AIM OF THE EXERCISE:
From the first line of the data below through the line bearing "m.done('mace', BD, C1, True, True)", reproduce each line exactly; do not include pictures.

SUPPLIED INFORMATION:
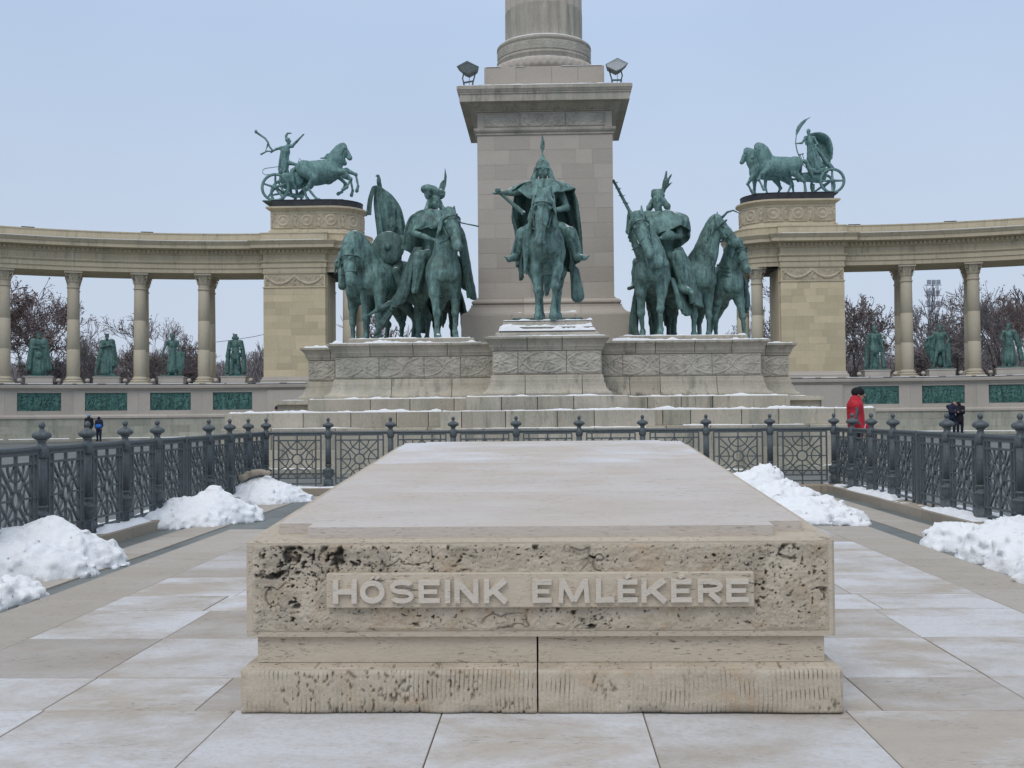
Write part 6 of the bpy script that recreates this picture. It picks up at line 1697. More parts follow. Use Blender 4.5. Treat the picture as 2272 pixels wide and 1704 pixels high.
drape('robe', [[(.50, -.35, 2.1), (.6, .0, 2.2), (.6, .35, 2.15)], [(.70, -.32, 1.7), (.8, .05, 1.7), (.82, .5, 1.7)], [(.80, -.25, 1.2), (.92, .12, 1.15), (.95, .6, 1.2)], [(.86, -.2, .85), (.98, .15, .8), (1.0, .65, .8)]], 40, 40, .04, BZ, C1, folds=(.04, 5, .2), rough=.02, ragged=1.0)
drape('trappings', [[(.40, -.45, 1.45), (.55, -.1, 1.4), (.6, .4, 1.4)], [(.52, -.45, 1.1), (.66, -.1, 1.0), (.7, .4, 1.0)], [(.6, -.4, .75), (.74, -.1, .55), (.78, .35, .7)]], 30, 36, .04, BZ, C1, folds=(.04, 5, .2), rough=.02, ragged=3.0)
drape('rear_cloth', [[(-.40, -.2, 1.5), (-.5, .3, 1.5), (-.5, .9, 1.5)], [(-.48, -.1, 1.0), (-.60, .4, 1.0), (-.62, 1.0, 1.0)], [(-.50, 0, .5), (-.68, .4, .4), (-.70, 1.1, .5)], [(-.45, .0, .06), (-.66, .4, .04), (-.74, 1.2, .06)]], 40, 36, .04, BD, C1, folds=(.05, 5, .2), rough=.02)
m = MB()
F2 = Matrix.Rotation(R(16), 3, 'Z')
def f2(p): return tuple(F2 @ Vector(p))
m.tube([f2((-.50, -.42, 2.72)), f2((-1.02, -.32, 3.78))], .045, 8, .03)
for t in (.45, .62, .78, .92):
    b = Vector(f2((-.50, -.42, 2.72))).lerp(Vector(f2((-1.02, -.32, 3.78))), t)
    for a in range(4): m.tube([tuple(b), tuple(b+Vector((.09*math.cos(a*PI/2+t*5), .09*math.sin(a*PI/2+t*5), .03)))], .018, 5, .003)
m.lathe([(.02, -.14), (.09, -.08), (.12, .0), (.09, .09), (.03, .14)], 10, f2((-.47, -.44, 2.62)))
m.done('mace', BD, C1, True, True)

C1.scale = (1.06,)*3
C2 = thing('horse_statue', (3.62, 28.75, 3.04), 'bronze horse head turned in profile to the right, between bearded rider and outer horse', 'statue', 'bronze horses standing in the groups', R(30))
X, _ = horse_obj(C2, u=1.38, hs=1.2, ns=1.12, neck=(.06, .05, .12), poll=(.14, -.76, 2.20), muz=(.46, -.98, 1.76), mane=1, h=.026)
bridle(C2, X, 1.38, (0, 0, 0), BD, (.2, -.2, 2.3))
m = MB(); T_ = lambda p: tuple(np.array(p)*1.38)
b = X(.05, -.10, .02); m.tube([T_(b), T_(b+np.array((.10, -.02, .10))), T_(b+np.array((.22, -.04, .14))), T_(b+np.array((.33, -.06, .10)))], .04, 7, .012)
m.done('horn', BD, C2, True, True)
m = MB()
for k in range(3): m.tube([(.35+.05*k, -.85, 1.95-.1*k), (.75, -1.0, 1.85-.12*k), (1.05, -.95, 2.05)], .025, 5)
m.done('harness', BD, C2, True, True)
C3 = thing('horse_statue', (4.60, 29.2, 3.04), 'outermost bronze horse on the right, reined in and looking out past the column', 'statue', 'bronze horses standing in the groups', R(12))
X, _ = horse_obj(C3, u=1.3, neck=(.0, .02, .18), hs=1.2, ns=1.1, poll=(.06, -.80, 1.88), muz=(.16, -1.02, 1.34), mane=1, h=.028,
                 legs=dict(FR=[(.18, -.42, 1.05), (.20, -.50, .82), (.22, -.60, .50), (.26, -.60, .14), (.28, -.66, .03)], FL=[(-.18, -.42, 1.05), (-.22, -.36, .80), (-.26, -.30, .46), (-.32, -.14, .14), (-.34, -.16, .03)]))
bridle(C3, X, 1.3, (0, 0, 0), BD)
drape('hide', [[(.10, -.75, 2.1), (.25, -.5, 2.1), (.3, -.2, 2.0)], [(.34, -.7, 1.7), (.5, -.4, 1.7), (.5, 0, 1.65)], [(.42, -.7, 1.3), (.6, -.4, 1.25), (.6, 0, 1.2)], [(.40, -.65, .95), (.56, -.45, .85), (.62, -.1, .8)]], 36, 30, .04, BD, C3, folds=(.04, 4, 0), rough=.03, ragged=3)
C4 = thing('horse_statue', (3.15, 30.3, 3.04), 'bronze horse in the dark behind the bearded rider, only haunches and legs visible', 'statue', 'bronze horses standing in the groups', R(-10))
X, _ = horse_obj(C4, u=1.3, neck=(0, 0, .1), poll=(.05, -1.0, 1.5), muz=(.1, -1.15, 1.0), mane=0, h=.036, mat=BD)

# ================================================================== CHARIOTS
def wheel(par, x, y, z, r, mat, name='wheel', nsp=5, a0=.3):
    m = MB(); n = 36; V = []; F = []
    for i in range(n):
        a = 2*PI*i/n
        for (rr_, yy) in ((r, -.05), (r-.11, -.06), (r-.13, .0), (r-.11, .06), (r, .05)): V.append((x+rr_*math.cos(a), y+yy, z+rr_*math.sin(a)))
    for i in range(n):
        k = (i+1) % n
        for q in range(5): F.append([i*5+q, i*5+(q+1) % 5, k*5+(q+1) % 5, k*5+q])
    m.add(V, F)
    w = m.done(name, mat, par, True, True)
    m = MB()
    for i in range(nsp):
        a = a0+2*PI*i/nsp; m.tube([(x+.05*math.cos(a), y, z+.05*math.sin(a)), (x+(r-.08)*math.cos(a), y, z+(r-.08)*math.sin(a))], .07, 6, .045)
    o = m.done('spokes', mat, w, True, True)
    m = MB(); V = []; nn = 14
    for (rr_, yy) in ((.11, -.04), (.10, -.1), (.05, -.13), (.01, -.13)):
        for i in range(nn): V.append((x+rr_*math.cos(2*PI*i/nn), y+yy, z+rr_*math.sin(2*PI*i/nn)))
    m.add(V, [[j*nn+i, j*nn+(i+1) % nn, (j+1)*nn+(i+1) % nn, (j+1)*nn+i] for j in range(3) for i in range(nn)]); m.done('hub', mat, w, True, True)
    return w
SCALE_D = 1.16
# everything is laid out with x to the picture's right, then turned a little
D1 = thing('chariot_statue', (-13.38, 61.6, 13.17), 'left bronze chariot: rearing horses, helmeted charioteer swinging a snake', 'statue', 'bronze chariots on the colonnade ends')
def prof_horse(S, flip, dx, dy, u=1., **kw):
    """build a horse in profile (facing +x, or -x if flip) by turning its own frame"""
    T = SDF(S.h, S.k); X = horse(T, u=u, **kw)
    for p in T.p:
        def tr(v): 
            x, y, z = v; return np.array(((-y if not flip else y)+dx, (x if not flip else -x)+dy, z))
        q = list(p)
        if p[0] == 'c':
            q[1], q[2] = tr(p[1]), tr(p[2])
            if p[6]:
                a = p[6][0]; q[6] = ((tr(a)-np.array((dx, dy, 0))), p[6][1])
        else:
            q[1] = tr(p[1]); Rm = np.array([[0, -1, 0], [1, 0, 0], [0, 0, 1]], float) if not flip else np.array([[0, 1, 0], [-1, 0, 0], [0, 0, 1]], float)
            q[3] = Rm @ p[3]
        S.p.append(tuple(q))
    return X
def rearing(back=0.):
    return dict(FL=[(-.17, -.50, 1.10), (-.18, -.86, 1.10), (-.17, -1.12, .82), (-.17, -.98, .50), (-.17, -.86, .44)],
                FR=[(.17, -.50, 1.12), (.18, -.90, 1.22), (.17, -1.26, 1.05), (.17, -1.34, .62), (.17, -1.30, .46)],
                HL=[(-.19, .62, 1.12), (-.20, .26, .86), (-.18, .52, .50), (-.18, .20, .10), (-.18, .08, .03)],
                HR=[(.19, .62, 1.12), (.20, .34, .86), (.18, .72, .52), (.18, .62, .12), (.18, .52, .03)])
for j, (dx, dy) in enumerate(((.80, -.52), (.35, .55))):
    S = SDF(.028, .05)
    prof_horse(S, False,  dx, dy, u=1.27, hs=1.28, ns=1.28, neck=(0, .02, .10), poll=(0, -.80, 2.10), muz=(0, -1.10, 1.62), mane=3, legs=rearing(), tail=[(0, .92, 1.38), (0, 1.12, 1.2), (0, 1.12, .8), (0, 1.0, .45)])
    if j == 0:
        for i in range(16):   # wind-blown mane
            t = i/15.; r_ = random.Random(i)
            S.cap((dx+1.10-.75*t, dy, 2.62-.48*t), (dx+.86-.80*t-.12*r_.random(), dy-.06+.1*r_.random(), 2.66-.62*t+.08*r_.random()), .075, .03, k=.03)
    link('horse', S.mesh('horse', .012, 7), BC, D1, True)
S = SDF(.022, .04)
J = dict(pelvis=(-1.05, -.2, 2.05), chest=(-.98, -.2, 2.55), neck=(-.95, -.2, 2.84), head=(-.90, -.2, 3.03), shL=(-1.28, -.1, 2.74), elL=(-1.52, -.1, 2.70), haL=(-1.70, -.15, 2.56),
         shR=(-.72, -.22, 2.80), elR=(-.48, -.24, 3.02), haR=(-.22, -.26, 3.28), hipL=(-1.14, -.2, 2.0), knL=(-.95, -.2, 1.55), anL=(-1.25, -.2, 1.15), toL=(-1.08, -.2, 1.08),
         hipR=(-.95, -.25, 2.0), knR=(-.50, -.25, 1.88), anR=(-.55, -.25, 1.42), toR=(-.38, -.25, 1.36))
human(S, J, 1.12, face=(1, -.15, 0), bulk=1.05)
S.cap((-1.03, -.2, 2.1), (-1.15, -.2, 1.55), .17, .22, fold=(.03, 7, 0)); S.cap((-1.2, -.1, 2.6), (-1.30, -.0, 1.75), .12, .16, fold=(.03, 6, 0))
link('charioteer', S.mesh('charioteer', .012, 8), BC, D1, True)
S = SDF(.018, .02); S.ell((-.93, -.2, 3.10), (.13, .13, .12)); S.chain([(-1.0, -.2, 3.12), (-1.02, -.2, 3.30), (-.95, -.2, 3.42), (-.80, -.2, 3.44), (-.72, -.2, 3.40)], [.06, .06, .05, .03, .012], k=.02)
link('crested_helmet', S.mesh('crested_helmet', .004, 9), BC, D1, True)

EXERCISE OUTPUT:
Write part 6 of the bpy script that recreates this picture. It picks up at line 1697. More parts follow. Use Blender 4.5. Treat the picture as 2272 pixels wide and 1704 pixels high.
drape('robe', [[(.50, -.35, 2.1), (.6, .0, 2.2), (.6, .35, 2.15)], [(.70, -.32, 1.7), (.8, .05, 1.7), (.82, .5, 1.7)], [(.80, -.25, 1.2), (.92, .12, 1.15), (.95, .6, 1.2)], [(.86, -.2, .85), (.98, .15, .8), (1.0, .65, .8)]], 40, 40, .04, BZ, C1, folds=(.04, 5, .2), rough=.02, ragged=1.0)
drape('trappings', [[(.40, -.45, 1.45), (.55, -.1, 1.4), (.6, .4, 1.4)], [(.52, -.45, 1.1), (.66, -.1, 1.0), (.7, .4, 1.0)], [(.6, -.4, .75), (.74, -.1, .55), (.78, .35, .7)]], 30, 36, .04, BZ, C1, folds=(.04, 5, .2), rough=.02, ragged=3.0)
drape('rear_cloth', [[(-.40, -.2, 1.5), (-.5, .3, 1.5), (-.5, .9, 1.5)], [(-.48, -.1, 1.0), (-.60, .4, 1.0), (-.62, 1.0, 1.0)], [(-.50, 0, .5), (-.68, .4, .4), (-.70, 1.1, .5)], [(-.45, .0, .06), (-.66, .4, .04), (-.74, 1.2, .06)]], 40, 36, .04, BD, C1, folds=(.05, 5, .2), rough=.02)
m = MB()
F2 = Matrix.Rotation(R(16), 3, 'Z')
def f2(p): return tuple(F2 @ Vector(p))
m.tube([f2((-.50, -.42, 2.72)), f2((-1.02, -.32, 3.78))], .045, 8, .03)
for t in (.45, .62, .78, .92):
    b = Vector(f2((-.50, -.42, 2.72))).lerp(Vector(f2((-1.02, -.32, 3.78))), t)
    for a in range(4): m.tube([tuple(b), tuple(b+Vector((.09*math.cos(a*PI/2+t*5), .09*math.sin(a*PI/2+t*5), .03)))], .018, 5, .003)
m.lathe([(.02, -.14), (.09, -.08), (.12, .0), (.09, .09), (.03, .14)], 10, f2((-.47, -.44, 2.62)))
m.done('mace', BD, C1, True, True)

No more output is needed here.